Was Max Havelaar in uw schooltijd geen verplichte literatuur meer?

Van Reybrouck: Wij moesten het doen met een paar bekende fragmenten als het verhaal van Saïdjah en Adinda. Maar zelfs in mijn katholieke school in Assebroek bij Brugge was er over het algemeen nog véél belangstelling voor ‘het zuiden’. De bevrijdingstheologie was neergedaald over de West-Vlaamse geesten, ook bij de leerkrachten. Als zestienjarige scholier zette ik mij in voor solidariteitsprojecten met Kameroen en Bolivia, landen van wat toen nog de Derde Wereld heette. Dat begrip dateert trouwens van de beroemde Conferentie van Bandung uit 1955, waar historische figuren zoals de Egyptische president Gamal Abdel Nasser, Zhou Enlai uit China, Pandit Jawaharlal Nehru uit India en natuurlijk de Indonesische gastheer Sukarno de eerste aanzet gaven voor wat later de ‘organisatie van ongebonden landen’ werd.
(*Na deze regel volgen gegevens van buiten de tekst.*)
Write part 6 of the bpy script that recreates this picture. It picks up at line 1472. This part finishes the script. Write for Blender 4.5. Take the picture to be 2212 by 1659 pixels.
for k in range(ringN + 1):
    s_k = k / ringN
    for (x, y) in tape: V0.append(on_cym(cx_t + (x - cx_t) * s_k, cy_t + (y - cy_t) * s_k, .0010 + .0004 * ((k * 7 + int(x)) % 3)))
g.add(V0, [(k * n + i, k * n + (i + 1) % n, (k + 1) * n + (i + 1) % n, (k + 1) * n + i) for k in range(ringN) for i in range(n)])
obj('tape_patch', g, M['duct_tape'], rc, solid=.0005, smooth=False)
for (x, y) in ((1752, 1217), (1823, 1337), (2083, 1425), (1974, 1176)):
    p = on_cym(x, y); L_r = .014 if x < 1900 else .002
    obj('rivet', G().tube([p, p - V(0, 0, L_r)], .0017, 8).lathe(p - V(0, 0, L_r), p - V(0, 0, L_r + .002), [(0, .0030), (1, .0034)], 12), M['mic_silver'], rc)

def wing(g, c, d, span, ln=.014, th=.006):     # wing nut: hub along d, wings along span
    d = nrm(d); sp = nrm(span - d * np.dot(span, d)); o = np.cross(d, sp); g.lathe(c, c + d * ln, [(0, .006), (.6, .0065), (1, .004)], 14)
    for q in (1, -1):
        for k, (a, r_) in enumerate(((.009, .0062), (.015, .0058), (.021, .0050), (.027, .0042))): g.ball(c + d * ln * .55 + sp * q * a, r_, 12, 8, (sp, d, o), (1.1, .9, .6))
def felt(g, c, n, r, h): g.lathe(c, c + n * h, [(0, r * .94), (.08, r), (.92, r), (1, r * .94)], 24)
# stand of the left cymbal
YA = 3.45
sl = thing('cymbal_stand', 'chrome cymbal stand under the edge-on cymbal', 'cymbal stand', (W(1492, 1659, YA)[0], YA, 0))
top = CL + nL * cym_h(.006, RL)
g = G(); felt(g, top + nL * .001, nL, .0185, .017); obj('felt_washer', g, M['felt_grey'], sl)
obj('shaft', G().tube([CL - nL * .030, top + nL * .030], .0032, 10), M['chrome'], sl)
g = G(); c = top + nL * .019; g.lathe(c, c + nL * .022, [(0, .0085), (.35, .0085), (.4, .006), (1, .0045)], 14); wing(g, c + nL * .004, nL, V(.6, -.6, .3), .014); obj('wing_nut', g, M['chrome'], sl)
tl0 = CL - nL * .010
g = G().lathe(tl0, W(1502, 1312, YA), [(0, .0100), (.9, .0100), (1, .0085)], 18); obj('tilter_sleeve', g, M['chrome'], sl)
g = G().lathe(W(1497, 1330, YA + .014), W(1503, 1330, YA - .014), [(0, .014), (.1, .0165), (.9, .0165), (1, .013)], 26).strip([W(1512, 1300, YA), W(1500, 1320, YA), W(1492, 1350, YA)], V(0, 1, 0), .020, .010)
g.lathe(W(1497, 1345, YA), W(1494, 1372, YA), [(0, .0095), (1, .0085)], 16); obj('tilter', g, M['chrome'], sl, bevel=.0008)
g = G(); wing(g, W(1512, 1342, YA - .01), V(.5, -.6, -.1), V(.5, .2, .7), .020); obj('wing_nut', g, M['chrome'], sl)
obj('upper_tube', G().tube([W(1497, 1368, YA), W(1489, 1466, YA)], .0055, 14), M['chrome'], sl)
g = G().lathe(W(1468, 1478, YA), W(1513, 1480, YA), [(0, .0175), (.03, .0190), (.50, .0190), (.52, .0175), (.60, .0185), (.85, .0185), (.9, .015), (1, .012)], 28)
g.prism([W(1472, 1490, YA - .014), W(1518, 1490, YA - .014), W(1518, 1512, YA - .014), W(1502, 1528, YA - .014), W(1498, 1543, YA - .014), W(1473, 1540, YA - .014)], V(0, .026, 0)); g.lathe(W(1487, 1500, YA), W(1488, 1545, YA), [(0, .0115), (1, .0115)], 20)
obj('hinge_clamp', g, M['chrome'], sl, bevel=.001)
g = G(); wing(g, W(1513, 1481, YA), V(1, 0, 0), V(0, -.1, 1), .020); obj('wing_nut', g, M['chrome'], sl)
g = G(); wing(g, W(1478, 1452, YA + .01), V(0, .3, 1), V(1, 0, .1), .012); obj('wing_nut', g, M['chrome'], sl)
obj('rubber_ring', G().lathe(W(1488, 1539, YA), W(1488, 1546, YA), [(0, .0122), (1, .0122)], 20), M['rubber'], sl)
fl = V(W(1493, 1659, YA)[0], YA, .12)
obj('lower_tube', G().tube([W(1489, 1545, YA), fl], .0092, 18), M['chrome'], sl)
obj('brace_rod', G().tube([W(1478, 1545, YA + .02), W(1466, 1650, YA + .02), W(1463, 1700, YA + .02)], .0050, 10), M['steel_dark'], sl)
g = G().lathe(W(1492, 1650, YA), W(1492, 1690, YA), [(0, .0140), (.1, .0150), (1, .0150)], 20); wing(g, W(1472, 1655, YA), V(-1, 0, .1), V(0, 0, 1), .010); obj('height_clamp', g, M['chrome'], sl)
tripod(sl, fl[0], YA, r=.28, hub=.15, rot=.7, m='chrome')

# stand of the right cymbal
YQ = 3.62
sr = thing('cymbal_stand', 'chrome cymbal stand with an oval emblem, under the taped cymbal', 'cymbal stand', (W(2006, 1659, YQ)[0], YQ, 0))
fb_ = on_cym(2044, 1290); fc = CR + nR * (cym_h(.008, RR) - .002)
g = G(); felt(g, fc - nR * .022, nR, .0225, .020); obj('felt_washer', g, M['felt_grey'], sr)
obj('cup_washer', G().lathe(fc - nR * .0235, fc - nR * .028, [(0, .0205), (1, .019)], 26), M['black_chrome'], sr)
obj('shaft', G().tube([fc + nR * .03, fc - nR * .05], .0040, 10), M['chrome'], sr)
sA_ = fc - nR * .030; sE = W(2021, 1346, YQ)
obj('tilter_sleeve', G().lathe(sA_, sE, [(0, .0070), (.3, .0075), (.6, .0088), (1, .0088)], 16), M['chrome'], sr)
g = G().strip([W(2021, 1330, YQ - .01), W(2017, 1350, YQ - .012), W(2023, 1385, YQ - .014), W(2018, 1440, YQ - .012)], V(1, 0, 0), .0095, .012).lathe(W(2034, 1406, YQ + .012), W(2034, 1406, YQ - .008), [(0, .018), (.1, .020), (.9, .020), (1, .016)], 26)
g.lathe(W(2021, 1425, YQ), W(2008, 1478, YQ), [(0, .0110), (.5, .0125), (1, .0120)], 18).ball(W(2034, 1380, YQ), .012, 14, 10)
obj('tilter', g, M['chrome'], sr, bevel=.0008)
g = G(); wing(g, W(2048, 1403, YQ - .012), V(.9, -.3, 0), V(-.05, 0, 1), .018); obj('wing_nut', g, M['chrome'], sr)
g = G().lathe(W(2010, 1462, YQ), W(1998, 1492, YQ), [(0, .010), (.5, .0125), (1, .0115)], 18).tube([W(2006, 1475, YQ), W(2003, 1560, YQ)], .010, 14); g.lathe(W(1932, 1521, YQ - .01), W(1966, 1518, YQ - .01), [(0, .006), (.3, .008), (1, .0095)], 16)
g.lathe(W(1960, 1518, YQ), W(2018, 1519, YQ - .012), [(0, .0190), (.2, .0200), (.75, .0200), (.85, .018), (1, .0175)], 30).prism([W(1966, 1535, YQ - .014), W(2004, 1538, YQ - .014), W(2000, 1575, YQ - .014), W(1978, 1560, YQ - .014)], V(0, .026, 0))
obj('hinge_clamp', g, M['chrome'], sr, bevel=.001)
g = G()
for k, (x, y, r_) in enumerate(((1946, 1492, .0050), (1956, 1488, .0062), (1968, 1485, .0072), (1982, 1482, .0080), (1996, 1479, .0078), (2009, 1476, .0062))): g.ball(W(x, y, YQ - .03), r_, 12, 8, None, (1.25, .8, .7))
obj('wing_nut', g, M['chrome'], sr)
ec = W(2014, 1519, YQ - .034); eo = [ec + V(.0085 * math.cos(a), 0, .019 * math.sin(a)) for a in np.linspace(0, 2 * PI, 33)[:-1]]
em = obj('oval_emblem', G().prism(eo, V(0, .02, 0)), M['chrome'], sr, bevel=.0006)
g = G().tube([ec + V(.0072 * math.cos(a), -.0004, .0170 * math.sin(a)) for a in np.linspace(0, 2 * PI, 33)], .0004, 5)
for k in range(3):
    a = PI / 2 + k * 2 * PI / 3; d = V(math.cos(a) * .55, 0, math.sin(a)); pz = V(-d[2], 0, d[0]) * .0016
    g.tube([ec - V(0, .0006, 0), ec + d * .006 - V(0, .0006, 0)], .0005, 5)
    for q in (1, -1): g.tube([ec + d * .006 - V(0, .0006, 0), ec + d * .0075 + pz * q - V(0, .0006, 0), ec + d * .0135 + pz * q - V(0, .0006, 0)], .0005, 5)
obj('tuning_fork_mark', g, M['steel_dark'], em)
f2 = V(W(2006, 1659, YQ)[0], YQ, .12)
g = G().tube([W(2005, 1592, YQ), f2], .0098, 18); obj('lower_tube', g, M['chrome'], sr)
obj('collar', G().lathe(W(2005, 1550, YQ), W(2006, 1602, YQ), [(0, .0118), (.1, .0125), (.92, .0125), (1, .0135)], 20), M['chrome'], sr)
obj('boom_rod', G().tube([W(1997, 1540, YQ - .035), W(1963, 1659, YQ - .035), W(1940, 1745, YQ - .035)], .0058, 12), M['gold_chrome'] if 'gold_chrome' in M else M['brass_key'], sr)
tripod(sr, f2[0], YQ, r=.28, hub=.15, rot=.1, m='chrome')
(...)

Net na mijn middelbare school viel de Berlijnse Muur. Ik vond het een fascinerende gedachte dat er toen al landen waren die géén kamp hadden willen kiezen tussen het communisme van de Sovjet-Unie en het kapitalisme zoals de Verenigde Staten dat uitdroegen. Alleen stel ik vast dat de meeste Nederlanders vandaag nóóit hebben gehoord van Bandung. Vandaag staat de idee van een Derde Wereld, over de ontwikkeling van en de solidariteit met Afrikaanse en Aziatische landen, op een laag pitje . Ik heb veel sympathie voor de Black Lives Matter-beweging, maar ik betreur het ook dat er zo weinig voeling is met de Derde Wereld, dat men zo weinig oog heeft voor Afrika, Azië of Latijns-Amerika. Die desinteresse verbaast mij. Haast niemand weet nog wie tegenwoordig de president van Nigeria is. Toch is Nigeria een van de belangrijkste laden van waaruit de vluchtelingen vertrekken, en is het wanbeleid van die president en de hele politieke kaste juist de oorzaak van al die ellende.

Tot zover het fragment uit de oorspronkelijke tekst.